My family and I were in a tent during a fierce lightning storm. All I could think about was the propane tank sitting on top of the picnic table next to the tent. If that got struck by lightning, I thought, we’d be toast.
After the storm, I reasoned that probably nothing would have happened. The metal can is a good conductor and would simply carry the charge to the ground without heating up too much.
Ignoring the fact the the trees were much better targets anyway, what would have happened if the propane tank if it had been struck by lightning?
Unless it was leaking significantly when struck, nothing.
The integrity of the tank will keep the propane from mixing with the air, and prevent an explosion.
If it was leaking, you’d have a blowtorch, not a bomb.
Trees being taller than their surrounding are usually the first to be hit by lightning.
Don’t bet you life on it!
Lightning is inpredictable and capricious. A direct hit on a propane take could cause it to rupture and result in an explosion, and fire.
Being shielded by the surrounding trees would make it less likely.
:dubious:
By what mechanism will the tank fail? The heating is too instantaneous to melt the metal. There is no layer of water to heat up and cause a vapor explosion, such as what happens to trees and the sap layer in the bark. There is not enough free O[sub]2[/sub] inside to spark combustion. The tank itself forms a Faraday shell.
If there WAS a significant explosion hazard with a properly maintained propane tank WRT lightning, then the rural propane dealers would be out of business in a heartbeat.
A datapoint of which I don’t know the relevance: the commercial propane tanks I’ve seen seem to have a tall, narrow pipe attached to them for, I presume, venting. Surely lighting would find such a protruberance attractive?
I’ve seen reports of lightning strikes that burned off clothing and jewelry. ASSUMING those stories are valid and that heat from a strike can be transferred that quickly, there is the theoretical possibility of a BLEVE.
Ever seen photos of a RR tank car or gasoline tanker burning fiercely and then exploding? The liquid inside the tank is being heated by a fire (or a lightning strike). The boiling liquid is expanding rapidly. Propane expands at about 270 to 1 if I recall correctly. So when the pressure inside the tank exceeds the capacity of the container, you have a BLEVE (Boiling Liquid - Expanding Vapor Explosion).
It’s impressive and deadly.
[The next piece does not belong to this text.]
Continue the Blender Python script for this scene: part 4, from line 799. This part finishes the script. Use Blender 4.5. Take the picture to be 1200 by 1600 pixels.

And quite statistically unlikely.
But you asked.
BLEVEs occur after hours of heating by an external fire leading to the the structural failure of the tank, or an external puncture via some kind of mishap followed by a spark.
FWIW, just about any liquid passing the boiling point into the vapor phase expands about 270 to 1.
Exactly.
Well, at least in the case of jewelry, you have a conductor with a small cross-sectional area. If you manage to have an electrical path where a large amount of the lightning energy is going through the metal of the jewelry, it will vaporize almost instantly. However, the cross-sectional area of the tank is much, much larger. The lightning energy passes through all of it at once, and the resulting current density at any one point is too low to significantly heat the metal. It would have to go through a low-resistance path with a relatively small cross section to do that, but that still wouldn’t affect the contents any.
Indeed, it never would have gotten started to begin with.